Directions for this task
Set the data down again, exactly as it reads, but without the pictures.
::: Supplied material
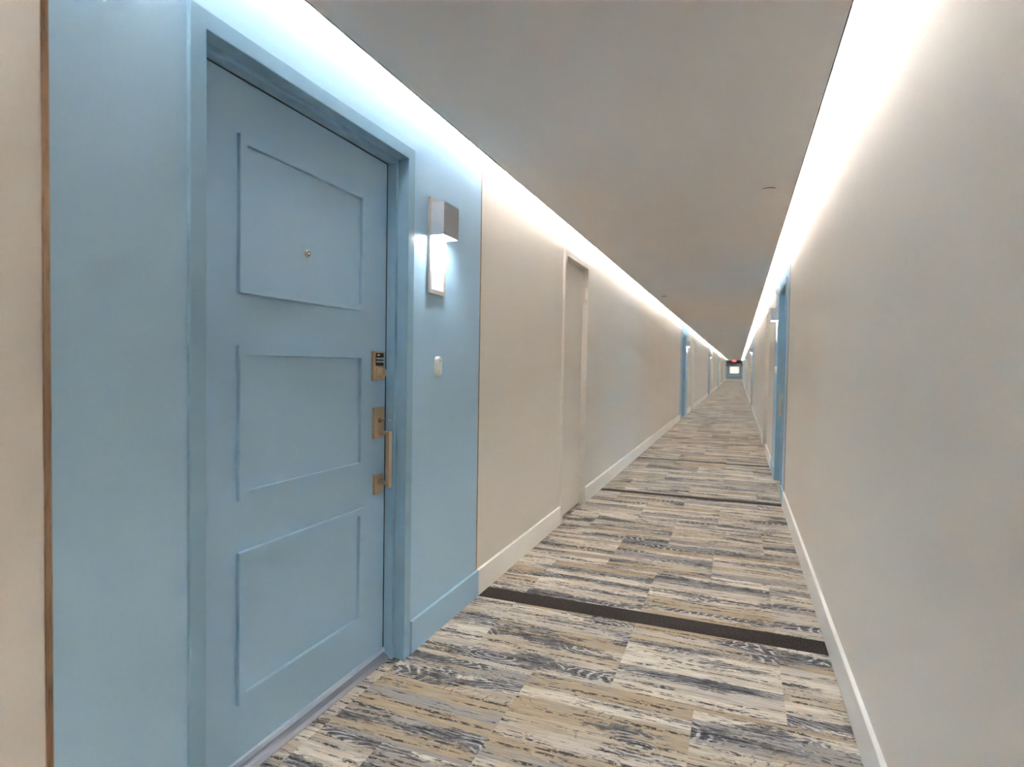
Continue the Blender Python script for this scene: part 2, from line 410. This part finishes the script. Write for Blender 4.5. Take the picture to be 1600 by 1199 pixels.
# ------------------------------------------------------------------ apartment door
def apartment_door(wl, m0, idx, label, detail=True):
    S = Side(wl, m0); yc = (E_IN0 + E_IN1) / 2
    D = thing('door_%d' % idx, label, loc=tuple(S.P(0, yc, 0)), kind='structure')
    FF = .0136; ST = -.0354; LF = -.0769     # frame face, stop face, leaf face
    bm = B(); S.jamb(bm, [(.048, 0), (.048, FF - .002), (.046, FF), (.0015, FF), (0, FF - .0015), (0, -.0354), (-.016, -.0354), (-.016, LF + .0015), (0, LF + .0015), (0, -WT), (.048, -WT)], E_IN0, E_IN1, E_TOP)
    obj('door_frame', bm, BLUEF, D)
    bm = B(); S.jamb(bm, [(-.001, LF + .0015), (-.0205, LF + .0015), (-.0205, LF - .006), (-.001, LF - .006)], E_IN0, E_IN1, E_TOP)
    obj('gasket', bm, GASKET, D, 'black gasket')
    bm = B(); S.box(bm, LF, LF - .045, E_IN0 + .002, E_IN1 - .0035, .04, E_TOP - .003, .0012)
    leaf = obj('door_leaf', bm, BLUEP, D)
    for z0, z1 in ((1.418, 1.868), (.815, 1.266), (.214, .663)):
        bm = B(); S.frame(bm, LF - .001, LF + .013, 1.293 - .743, 1.902 - .743, z0, z1, .0265, .0012)
        obj('panel_moulding', bm, BLUEP, leaf)
    # peephole
    py, pz = 1.587 - .743, 1.581
    bm = B(); S.cyl(bm, LF, LF + .004, py, pz, .0135, .0125, 28); S.cyl(bm, LF + .004, LF + .0065, py, pz, .0118, .0095, 28)
    ph = obj('peephole', bm, NICKEL, leaf, 'nickel peephole')
    bm = B(); S.cyl(bm, LF + .0064, LF + .0068, py, pz, .0078, .0078, 24); obj('peephole_ring', bm, BLACK, leaf, 'dark ring of the peephole')
    bm = B(); S.cyl(bm, LF + .0066, LF + .0082, py, pz, .0045, .0025, 20); obj('peephole_lens', bm, WPLAS, leaf)
    # keypad deadbolt
    y0 = 1.957 - .743; z0, z1 = 1.153, 1.268
    bm = B(); S.box(bm, LF, LF + .012, y0, y0 + .074, z0, z1, .002)
    kp = obj('keypad_lock', bm, BRASS, D, 'aged brass keypad deadbolt')
    bm = B(); S.box(bm, LF + .0115, LF + .0135, y0 + .012, y0 + .066, z0 + .058, z1 - .006, .0008); obj('keypad', bm, BLACK, kp)
    bm = B(); S.cyl(bm, LF + .012, LF + .018, y0 + .037, z0 + .030, .0255, .0245, 32); S.cyl(bm, LF + .018, LF + .034, y0 + .037, z0 + .030, .0205, .0185, 32)
    obj('lock_cylinder', bm, BRASS, kp)
    bm = B(); S.box(bm, LF + .0338, LF + .0345, y0 + .036, y0 + .038, z0 + .024, z0 + .037); obj('keyhole', bm, BLACK, kp)
    if detail:
        for r in range(2):
            for c in range(4):
                bm = B(); S.cyl(bm, LF + .0135, LF + .0155, y0 + .019 + c * .0133, z0 + .087 - r * .0125, .0040, .0035, 10); obj('key_button', bm, KEYW, kp)
        bm = B(); S.box(bm, LF + .0135, LF + .0142, y0 + .022, y0 + .036, z0 + .098, z0 + .104); obj('status_plate', bm, KEYW, kp)
    # handle set
    y0 = 1.966 - .743
    bm = B(); S.box(bm, LF, LF + .012, y0, y0 + .068, .922, 1.044, .0015); hs = obj('handle_plate', bm, BRASS, D, 'aged brass upper handle plate')
    bm = B(); S.cyl(bm, LF + .012, LF + .015, y0 + .034, .993, .010, .009, 20); S.box(bm, LF + .014, LF + .058, y0 + .031, y0 + .037, .992, .996, .0008); obj('thumb_latch', bm, DARKBRASS, hs, 'dark brass thumb latch')
    bm = B(); S.box(bm, LF + .050, LF + .062, y0 + .024, y0 + .044, .9925, .9965, .001); obj('latch_tip', bm, NICKEL, hs)
    bm = B(); S.box(bm, LF, LF + .012, y0 + .006, y0 + .062, .697, .776, .0015); lp = obj('lower_plate', bm, BRASS, D, 'aged brass lower handle plate')
    bm = B(); gy = y0 + .034
    S.box(bm, LF + .048, LF + .064, gy - .010, gy + .010, .726, .951, .0012)
    S.box(bm, LF + .010, LF + .050, gy - .007, gy + .007, .937, .951, .0008); S.box(bm, LF + .010, LF + .050, gy - .007, gy + .007, .738, .752, .0008)
    obj('handle_grip', bm, BRASS, D, 'square aged brass pull handle')
    # sweep and threshold
    bm = B(); S.box(bm, LF - .002, LF + .010, E_IN0 + .004, E_IN1 - .018, .030, .047, .002); obj('door_sweep', bm, ALU, leaf, 'pale metal door sweep')
    bm = B(); f = [(LF - .05, -.004), (LF + .029, -.004), (LF + .029, .004), (LF + .020, .014), (LF + .002, .022), (LF - .05, .022)]
    a = [bm.verts.new(S.P(d, E_IN0 + .0005, z)) for d, z in f]; c = [bm.verts.new(S.P(d, E_IN1 - .0005, z)) for d, z in f]
    for i in range(len(f)): bm.faces.new((a[i], a[(i + 1) % len(f)], c[(i + 1) % len(f)], c[i]))
    bm.faces.new(a); bm.faces.new(c[::-1]); obj('threshold', bm, THRESH, D, 'grey metal threshold')
    x0, x1 = sorted((S.X(0), S.X(LF + .029)))
    obj('carpet_infill', carpet_tile(x0, x1, m0 + E_IN0, m0 + E_IN1), CARPET, floor)
    # metal edge trims of the blue panel
    return D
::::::
Solution to this task
Continue the Blender Python script for this scene: part 2, from line 410. This part finishes the script. Write for Blender 4.5. Take the picture to be 1600 by 1199 pixels.
# ------------------------------------------------------------------ apartment door
def apartment_door(wl, m0, idx, label, detail=True):
    S = Side(wl, m0); yc = (E_IN0 + E_IN1) / 2
    D = thing('door_%d' % idx, label, loc=tuple(S.P(0, yc, 0)), kind='structure')
    FF = .0136; ST = -.0354; LF = -.0769     # frame face, stop face, leaf face
    bm = B(); S.jamb(bm, [(.048, 0), (.048, FF - .002), (.046, FF), (.0015, FF), (0, FF - .0015), (0, -.0354), (-.016, -.0354), (-.016, LF + .0015), (0, LF + .0015), (0, -WT), (.048, -WT)], E_IN0, E_IN1, E_TOP)
    obj('door_frame', bm, BLUEF, D)
    bm = B(); S.jamb(bm, [(-.001, LF + .0015), (-.0205, LF + .0015), (-.0205, LF - .006), (-.001, LF - .006)], E_IN0, E_IN1, E_TOP)
    obj('gasket', bm, GASKET, D, 'black gasket')
    bm = B(); S.box(bm, LF, LF - .045, E_IN0 + .002, E_IN1 - .0035, .04, E_TOP - .003, .0012)
    leaf = obj('door_leaf', bm, BLUEP, D)
    for z0, z1 in ((1.418, 1.868), (.815, 1.266), (.214, .663)):
        bm = B(); S.frame(bm, LF - .001, LF + .013, 1.293 - .743, 1.902 - .743, z0, z1, .0265, .0012)
        obj('panel_moulding', bm, BLUEP, leaf)
    # peephole
    py, pz = 1.587 - .743, 1.581
    bm = B(); S.cyl(bm, LF, LF + .004, py, pz, .0135, .0125, 28); S.cyl(bm, LF + .004, LF + .0065, py, pz, .0118, .0095, 28)
    ph = obj('peephole', bm, NICKEL, leaf, 'nickel peephole')
    bm = B(); S.cyl(bm, LF + .0064, LF + .0068, py, pz, .0078, .0078, 24); obj('peephole_ring', bm, BLACK, leaf, 'dark ring of the peephole')
    bm = B(); S.cyl(bm, LF + .0066, LF + .0082, py, pz, .0045, .0025, 20); obj('peephole_lens', bm, WPLAS, leaf)
    # keypad deadbolt
    y0 = 1.957 - .743; z0, z1 = 1.153, 1.268
    bm = B(); S.box(bm, LF, LF + .012, y0, y0 + .074, z0, z1, .002)
    kp = obj('keypad_lock', bm, BRASS, D, 'aged brass keypad deadbolt')
    bm = B(); S.box(bm, LF + .0115, LF + .0135, y0 + .012, y0 + .066, z0 + .058, z1 - .006, .0008); obj('keypad', bm, BLACK, kp)
    bm = B(); S.cyl(bm, LF + .012, LF + .018, y0 + .037, z0 + .030, .0255, .0245, 32); S.cyl(bm, LF + .018, LF + .034, y0 + .037, z0 + .030, .0205, .0185, 32)
    obj('lock_cylinder', bm, BRASS, kp)
    bm = B(); S.box(bm, LF + .0338, LF + .0345, y0 + .036, y0 + .038, z0 + .024, z0 + .037); obj('keyhole', bm, BLACK, kp)
    if detail:
        for r in range(2):
            for c in range(4):
                bm = B(); S.cyl(bm, LF + .0135, LF + .0155, y0 + .019 + c * .0133, z0 + .087 - r * .0125, .0040, .0035, 10); obj('key_button', bm, KEYW, kp)
        bm = B(); S.box(bm, LF + .0135, LF + .0142, y0 + .022, y0 + .036, z0 + .098, z0 + .104); obj('status_plate', bm, KEYW, kp)
    # handle set
    y0 = 1.966 - .743
    bm = B(); S.box(bm, LF, LF + .012, y0, y0 + .068, .922, 1.044, .0015); hs = obj('handle_plate', bm, BRASS, D, 'aged brass upper handle plate')
    bm = B(); S.cyl(bm, LF + .012, LF + .015, y0 + .034, .993, .010, .009, 20); S.box(bm, LF + .014, LF + .058, y0 + .031, y0 + .037, .992, .996, .0008); obj('thumb_latch', bm, DARKBRASS, hs, 'dark brass thumb latch')
    bm = B(); S.box(bm, LF + .050, LF + .062, y0 + .024, y0 + .044, .9925, .9965, .001); obj('latch_tip', bm, NICKEL, hs)
    bm = B(); S.box(bm, LF, LF + .012, y0 + .006, y0 + .062, .697, .776, .0015); lp = obj('lower_plate', bm, BRASS, D, 'aged brass lower handle plate')
    bm = B(); gy = y0 + .034
    S.box(bm, LF + .048, LF + .064, gy - .010, gy + .010, .726, .951, .0012)
    S.box(bm, LF + .010, LF + .050, gy - .007, gy + .007, .937, .951, .0008); S.box(bm, LF + .010, LF + .050, gy - .007, gy + .007, .738, .752, .0008)
    obj('handle_grip', bm, BRASS, D, 'square aged brass pull handle')
    # sweep and threshold
    bm = B(); S.box(bm, LF - .002, LF + .010, E_IN0 + .004, E_IN1 - .018, .030, .047, .002); obj('door_sweep', bm, ALU, leaf, 'pale metal door sweep')
    bm = B(); f = [(LF - .05, -.004), (LF + .029, -.004), (LF + .029, .004), (LF + .020, .014), (LF + .002, .022), (LF - .05, .022)]
    a = [bm.verts.new(S.P(d, E_IN0 + .0005, z)) for d, z in f]; c = [bm.verts.new(S.P(d, E_IN1 - .0005, z)) for d, z in f]
    for i in range(len(f)): bm.faces.new((a[i], a[(i + 1) % len(f)], c[(i + 1) % len(f)], c[i]))
    bm.faces.new(a); bm.faces.new(c[::-1]); obj('threshold', bm, THRESH, D, 'grey metal threshold')
    x0, x1 = sorted((S.X(0), S.X(LF + .029)))
    obj('carpet_infill', carpet_tile(x0, x1, m0 + E_IN0, m0 + E_IN1), CARPET, floor)
    # metal edge trims of the blue panel
    return D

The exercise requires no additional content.